═══ PROVIDED RECORDS
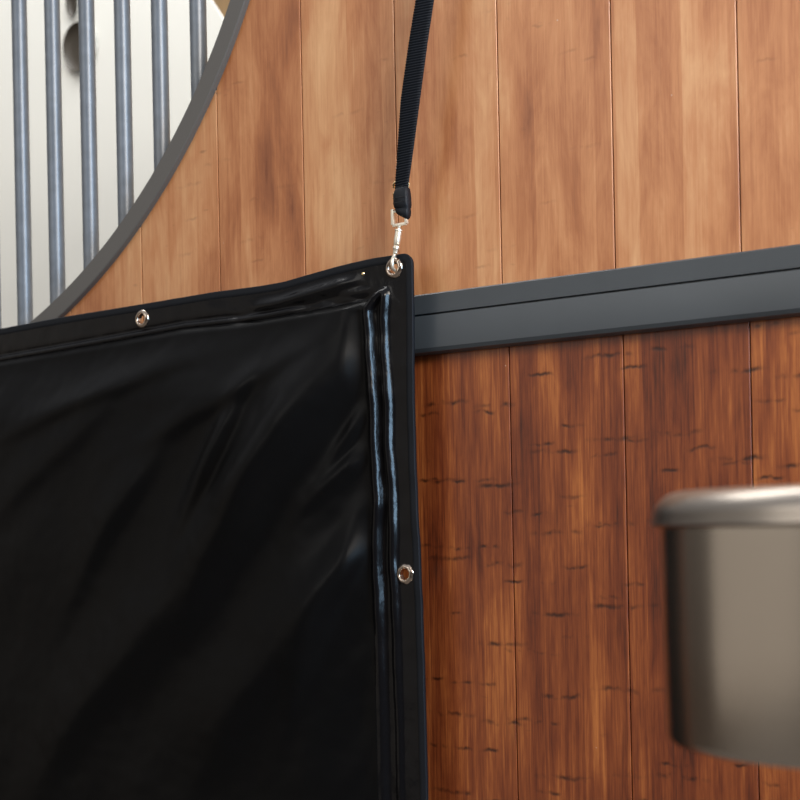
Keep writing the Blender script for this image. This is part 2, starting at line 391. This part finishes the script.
# soft folds across the pad: (x, z, direction deg, half length, half width, height)
FOLDS = [(-1.136, 0.0384, 50, 0.19, 0.05, 0.024), (-1.0608, 0.1024, 48, 0.13, 0.04, 0.018), (-1.1883, 0.0975, 60, 0.08, 0.018, 0.0135), (-1.3299, 0.0198, 50, 0.12, 0.03, 0.0108), (-1.0235, -0.0951, 66, 0.1, 0.022, 0.0135), (-1.0961, -0.1411, 45, 0.17, 0.05, 0.016), (-1.3531, -0.1865, 42, 0.18, 0.05, 0.016), (-0.9989, 0.0561, 40, 0.05, 0.012, 0.0081), (-0.9807, -0.0301, 62, 0.05, 0.01, 0.0081), (-1.4526, 0.1102, 30, 0.15, 0.03, 0.0068), (-1.163, 0.1704, 20, 0.12, 0.02, 0.0068), (-1.3781, 0.1679, 10, 0.15, 0.02, 0.0081), (-0.984, 0.1091, 55, 0.05, 0.01, 0.0068)]
def height(X, Z):
    s = RIGHT(Z)-X; t = TOP(X)-Z
    r1, r2 = R1(Z), R2(Z); pt = TOP(X)-PT(X)
    nz = noise.noise
    # flat border with a gentle cockle
    h = 0.0007*nz((X*26, Z*26, 1)) + 0.0004*nz((X*60, Z*60, 4))
    h += 0.0016*gs(t, 0.020, 0.008)*nz((X*16, 2, 7))*sstep(0.06, 0.12, s)
    # hems: top fold line, vertical tube ridges
    topm = sstep(-0.002, 0.010, t-pt)              # 1 inside the pad area (vertical)
    ridge_on = sstep(0.031, 0.042, t) * (1 - 0.62*sstep(0.20, 0.50, 0.25-Z))
    wav = 1+0.25*nz((Z*30, 5, 3))
    h += ridge_on*wav*(0.0075*gs(s, r1, 0.0038) + 0.0100*gs(s, r2, 0.0046))
    # the slanted tuck that starts the two ridges
    dd = (s-0.034) - (t-0.036)*1.25
    pass
    # pad
    side = sstep(r2-0.002, r2+0.10, s)
    padin = topm*sstep(r2-0.004, r2+0.008, s)
    bulge = 0.006*padin + 0.020*sstep(0, 0.09, t-pt)*side + 0.012*sstep(0, 0.3, t-pt)*sstep(r2, r2+0.25, s)
    h += bulge
    # seam bead along the top of the pad
    h += 0.0035*gs(t, pt-0.002, 0.0022)*sstep(0.09, 0.25, s)
    h -= 0.0015*gs(t, pt-0.008, 0.003)*sstep(0.09, 0.25, s)
    # wet-look puckers in the right half of the top hem
    pk = sstep(0.02, 0.034, t)*(1-sstep(pt-0.002, pt+0.006, t))*sstep(0.045, 0.07, s)*(1-sstep(0.20, 0.30, s)) if pt > 0.02 else 0
    h += pk*(0.0065*nz((X*22, Z*75+X*14, 9)))
    h += 0.006*gs(t-0.021-0.02*(s-0.13), 0, 0.006)*sstep(0.06, 0.1, s)*(1-sstep(0.17, 0.24, s))
    m_ = topm*sstep(r2+0.004, r2+0.03, s)
    if m_ > 0:
        q = 0
        for fx, fz, ang, L, W, A in FOLDS:
            a = math.radians(ang); dx, dz = X-fx, Z-fz
            u = dx*math.cos(a)+dz*math.sin(a); v = -dx*math.sin(a)+dz*math.cos(a)
            v += 0.25*W*nz((u*9, fx*7, 3)) + 0.012*math.sin(u*7+fx*20)
            if abs(u) < L*2.2:
                # asymmetric fold: steep on one side
                ww = W if v > 0 else W*0.55
                q += A*math.exp(-(u/L)**2)*math.exp(-(v/ww)**2)
        q += 0.0040*nz((X*7+Z*4, Z*7-X*5, 2)) + 0.0014*nz((X*17-Z*12, Z*9, 5)) 
        h += m_*q
        h += m_*0.0022*gs(s, r2+0.03, 0.03)*nz((Z*22+s*25, 3, 8))
    return h
def axis_steps(a, b, segs):
    """segs = [(until, step)]"""
    out = [a]; x = a
    for until, st in segs:
        while x < until-1e-9: x = min(until, x+st); out.append(x)
    return out
ss = axis_steps(0, 0, [(0.075, 0.0011), (0.72, 0.0030), (1.08, 0.012)])
ts = axis_steps(0, 0, [(0.065, 0.0013), (0.62, 0.0030), (0.88, 0.012)])
hard = {}
def build_cover(test, name, material, parent):
    bm = bmesh.new(); grid = {}
    def V(i, j):
        if (i, j) not in grid:
            s, t = ss[i], ts[j]
            # rows follow the top edge near the top, become level further down
            X = RIGHT(0.28-t)-s
            Z = TOP(X)-t
            X = RIGHT(Z)-s
            grid[(i, j)] = bm.verts.new((X, YB-height(X, Z), Z+H))
        return grid[(i, j)]
    for i in range(len(ss)-1):
        for j in range(len(ts)-1):
            s = (ss[i]+ss[i+1])/2; t = (ts[j]+ts[j+1])/2
            if s < RC-0.002 and t < RC-0.002 and math.hypot(s-RC, t-RC) > RC-0.001: continue
            X = RIGHT(0.28-t)-s; Z = TOP(X)-t
            if any(math.hypot(X-gx, Z-gz) < 0.0070 for gx, gz in GROM): continue
            if not test(s, t, X, Z): continue
            bm.faces.new((V(i, j), V(i, j+1), V(i+1, j+1), V(i+1, j)))
    o = obj(name, bm, material, parent, angle=80)
    sm = o.modifiers.new('thickness', 'SOLIDIFY'); sm.thickness = 0.0016; sm.offset = -1
    return o
cov = thing('padded_stall_guard', 'large black padded vinyl sheet with metal eyelets hanging in front of the wooden wall', 'stall guard', (-0.95, YB, 1.78))
inpad = lambda s, t, X, Z: Z < PT(X)-0.001 and s > R2(Z)+0.006
obj_pad = build_cover(inpad, 'quilted_pad', M['fabric'], cov)
build_cover(lambda s, t, X, Z: not inpad(s, t, X, Z), 'vinyl_border', M['vinyl'], cov)
# flat back sheet that gives the pad its depth
bm = bmesh.new(); box(bm, (-1.95, YB+0.003, ZBOT+H), (-0.975, YB+0.006, 0.235+H), 0.001); obj('back_sheet', bm, M['fabric'], cov, smooth=False)

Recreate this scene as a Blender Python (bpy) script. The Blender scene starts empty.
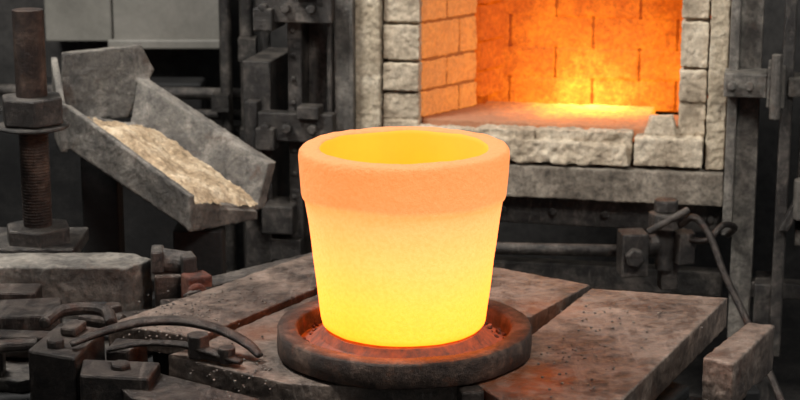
══════
**SHORT EXERCISE**. Each record must be quoted in full and exactly. Do not include the pictures.

**THE ANSWER**.
Keep writing the Blender script for this image. This is part 2, starting at line 391. This part finishes the script.
# soft folds across the pad: (x, z, direction deg, half length, half width, height)
FOLDS = [(-1.136, 0.0384, 50, 0.19, 0.05, 0.024), (-1.0608, 0.1024, 48, 0.13, 0.04, 0.018), (-1.1883, 0.0975, 60, 0.08, 0.018, 0.0135), (-1.3299, 0.0198, 50, 0.12, 0.03, 0.0108), (-1.0235, -0.0951, 66, 0.1, 0.022, 0.0135), (-1.0961, -0.1411, 45, 0.17, 0.05, 0.016), (-1.3531, -0.1865, 42, 0.18, 0.05, 0.016), (-0.9989, 0.0561, 40, 0.05, 0.012, 0.0081), (-0.9807, -0.0301, 62, 0.05, 0.01, 0.0081), (-1.4526, 0.1102, 30, 0.15, 0.03, 0.0068), (-1.163, 0.1704, 20, 0.12, 0.02, 0.0068), (-1.3781, 0.1679, 10, 0.15, 0.02, 0.0081), (-0.984, 0.1091, 55, 0.05, 0.01, 0.0068)]
def height(X, Z):
    s = RIGHT(Z)-X; t = TOP(X)-Z
    r1, r2 = R1(Z), R2(Z); pt = TOP(X)-PT(X)
    nz = noise.noise
    # flat border with a gentle cockle
    h = 0.0007*nz((X*26, Z*26, 1)) + 0.0004*nz((X*60, Z*60, 4))
    h += 0.0016*gs(t, 0.020, 0.008)*nz((X*16, 2, 7))*sstep(0.06, 0.12, s)
    # hems: top fold line, vertical tube ridges
    topm = sstep(-0.002, 0.010, t-pt)              # 1 inside the pad area (vertical)
    ridge_on = sstep(0.031, 0.042, t) * (1 - 0.62*sstep(0.20, 0.50, 0.25-Z))
    wav = 1+0.25*nz((Z*30, 5, 3))
    h += ridge_on*wav*(0.0075*gs(s, r1, 0.0038) + 0.0100*gs(s, r2, 0.0046))
    # the slanted tuck that starts the two ridges
    dd = (s-0.034) - (t-0.036)*1.25
    pass
    # pad
    side = sstep(r2-0.002, r2+0.10, s)
    padin = topm*sstep(r2-0.004, r2+0.008, s)
    bulge = 0.006*padin + 0.020*sstep(0, 0.09, t-pt)*side + 0.012*sstep(0, 0.3, t-pt)*sstep(r2, r2+0.25, s)
    h += bulge
    # seam bead along the top of the pad
    h += 0.0035*gs(t, pt-0.002, 0.0022)*sstep(0.09, 0.25, s)
    h -= 0.0015*gs(t, pt-0.008, 0.003)*sstep(0.09, 0.25, s)
    # wet-look puckers in the right half of the top hem
    pk = sstep(0.02, 0.034, t)*(1-sstep(pt-0.002, pt+0.006, t))*sstep(0.045, 0.07, s)*(1-sstep(0.20, 0.30, s)) if pt > 0.02 else 0
    h += pk*(0.0065*nz((X*22, Z*75+X*14, 9)))
    h += 0.006*gs(t-0.021-0.02*(s-0.13), 0, 0.006)*sstep(0.06, 0.1, s)*(1-sstep(0.17, 0.24, s))
    m_ = topm*sstep(r2+0.004, r2+0.03, s)
    if m_ > 0:
        q = 0
        for fx, fz, ang, L, W, A in FOLDS:
            a = math.radians(ang); dx, dz = X-fx, Z-fz
            u = dx*math.cos(a)+dz*math.sin(a); v = -dx*math.sin(a)+dz*math.cos(a)
            v += 0.25*W*nz((u*9, fx*7, 3)) + 0.012*math.sin(u*7+fx*20)
            if abs(u) < L*2.2:
                # asymmetric fold: steep on one side
                ww = W if v > 0 else W*0.55
                q += A*math.exp(-(u/L)**2)*math.exp(-(v/ww)**2)
        q += 0.0040*nz((X*7+Z*4, Z*7-X*5, 2)) + 0.0014*nz((X*17-Z*12, Z*9, 5)) 
        h += m_*q
        h += m_*0.0022*gs(s, r2+0.03, 0.03)*nz((Z*22+s*25, 3, 8))
    return h
def axis_steps(a, b, segs):
    """segs = [(until, step)]"""
    out = [a]; x = a
    for until, st in segs:
        while x < until-1e-9: x = min(until, x+st); out.append(x)
    return out
ss = axis_steps(0, 0, [(0.075, 0.0011), (0.72, 0.0030), (1.08, 0.012)])
ts = axis_steps(0, 0, [(0.065, 0.0013), (0.62, 0.0030), (0.88, 0.012)])
hard = {}
def build_cover(test, name, material, parent):
    bm = bmesh.new(); grid = {}
    def V(i, j):
        if (i, j) not in grid:
            s, t = ss[i], ts[j]
            # rows follow the top edge near the top, become level further down
            X = RIGHT(0.28-t)-s
            Z = TOP(X)-t
            X = RIGHT(Z)-s
            grid[(i, j)] = bm.verts.new((X, YB-height(X, Z), Z+H))
        return grid[(i, j)]
    for i in range(len(ss)-1):
        for j in range(len(ts)-1):
            s = (ss[i]+ss[i+1])/2; t = (ts[j]+ts[j+1])/2
            if s < RC-0.002 and t < RC-0.002 and math.hypot(s-RC, t-RC) > RC-0.001: continue
            X = RIGHT(0.28-t)-s; Z = TOP(X)-t
            if any(math.hypot(X-gx, Z-gz) < 0.0070 for gx, gz in GROM): continue
            if not test(s, t, X, Z): continue
            bm.faces.new((V(i, j), V(i, j+1), V(i+1, j+1), V(i+1, j)))
    o = obj(name, bm, material, parent, angle=80)
    sm = o.modifiers.new('thickness', 'SOLIDIFY'); sm.thickness = 0.0016; sm.offset = -1
    return o
cov = thing('padded_stall_guard', 'large black padded vinyl sheet with metal eyelets hanging in front of the wooden wall', 'stall guard', (-0.95, YB, 1.78))
inpad = lambda s, t, X, Z: Z < PT(X)-0.001 and s > R2(Z)+0.006
obj_pad = build_cover(inpad, 'quilted_pad', M['fabric'], cov)
build_cover(lambda s, t, X, Z: not inpad(s, t, X, Z), 'vinyl_border', M['vinyl'], cov)
# flat back sheet that gives the pad its depth
bm = bmesh.new(); box(bm, (-1.95, YB+0.003, ZBOT+H), (-0.975, YB+0.006, 0.235+H), 0.001); obj('back_sheet', bm, M['fabric'], cov, smooth=False)

Recreate this scene as a Blender Python (bpy) script. The Blender scene starts empty.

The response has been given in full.